MaxLinear (NASDAQ:MXL) fell 4% amid a downgrade to hold from buy at Deutsche Bank due to risks associated with Silicon Motion’s (NASDAQ:SIMO) arbitration claim over its terminated deal.
The arbitration claim “injects significant uncertainty for the company’s outlook via both the magnitude of potential payments (ranging from $0 to a $160m matching the break fee, or even higher should damages be assigned) and the timing of a resolution (typically takes up to 18 months), resulting in a potential positive or a negative,” Deutsche Bank analyst Ross Seymore wrote in a note on Thursday.
MaxLinear (MXL) shares are likely “range bound” until the Silicon Motion (SIMO) arbitration overhang uncerainty is removed, Seymore added.
Seymore cut his price target on MaxLinear (MXL) to $23 from $32.
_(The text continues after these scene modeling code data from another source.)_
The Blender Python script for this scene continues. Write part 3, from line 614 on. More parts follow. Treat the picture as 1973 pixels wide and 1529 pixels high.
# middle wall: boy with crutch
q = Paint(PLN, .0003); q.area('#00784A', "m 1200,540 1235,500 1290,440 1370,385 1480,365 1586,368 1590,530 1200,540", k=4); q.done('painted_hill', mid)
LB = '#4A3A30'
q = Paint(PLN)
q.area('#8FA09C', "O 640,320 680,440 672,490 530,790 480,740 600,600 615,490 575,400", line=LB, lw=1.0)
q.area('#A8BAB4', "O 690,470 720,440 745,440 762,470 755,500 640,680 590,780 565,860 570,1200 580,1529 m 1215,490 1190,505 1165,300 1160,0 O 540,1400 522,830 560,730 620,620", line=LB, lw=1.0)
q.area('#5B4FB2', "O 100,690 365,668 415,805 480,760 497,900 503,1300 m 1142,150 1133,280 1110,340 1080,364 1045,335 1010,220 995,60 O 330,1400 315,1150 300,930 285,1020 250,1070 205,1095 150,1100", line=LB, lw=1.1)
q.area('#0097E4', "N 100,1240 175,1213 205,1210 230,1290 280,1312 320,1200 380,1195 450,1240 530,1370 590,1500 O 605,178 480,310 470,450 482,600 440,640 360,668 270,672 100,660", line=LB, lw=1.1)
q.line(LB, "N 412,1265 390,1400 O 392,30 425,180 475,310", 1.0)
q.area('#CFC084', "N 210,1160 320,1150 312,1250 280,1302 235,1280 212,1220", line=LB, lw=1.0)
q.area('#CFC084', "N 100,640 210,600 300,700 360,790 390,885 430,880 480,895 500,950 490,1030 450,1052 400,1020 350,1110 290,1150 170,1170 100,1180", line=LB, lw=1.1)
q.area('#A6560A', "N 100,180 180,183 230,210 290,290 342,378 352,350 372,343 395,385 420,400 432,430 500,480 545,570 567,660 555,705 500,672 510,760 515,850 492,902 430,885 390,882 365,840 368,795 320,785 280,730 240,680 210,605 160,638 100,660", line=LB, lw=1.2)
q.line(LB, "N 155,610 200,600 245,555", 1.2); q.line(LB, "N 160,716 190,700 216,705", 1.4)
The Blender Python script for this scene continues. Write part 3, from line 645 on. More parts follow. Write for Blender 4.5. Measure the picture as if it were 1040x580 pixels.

Earlier this month, Silicon Motion (SIMO) said it started an arbitration against MaxLinear (MXL) for breaching its May agreement to acquire the company.
MaxLinear (MXL) in late July said it exercised its contractual rights to terminate its $3.8 billion planned purchase of Silicon Motion (SIMO), saying SIMO suffered a material adverse effect” and is in material breach of representations, warranties, and covenants. Silicon Motion formally terminated its sale to MXL in August.
MaxLinear (MXL) is scheduled to report Q3 results on Wednesday after the close. Silicon Motion (SIMO) will reports its Q3 results and conference call on Nov. 1-2.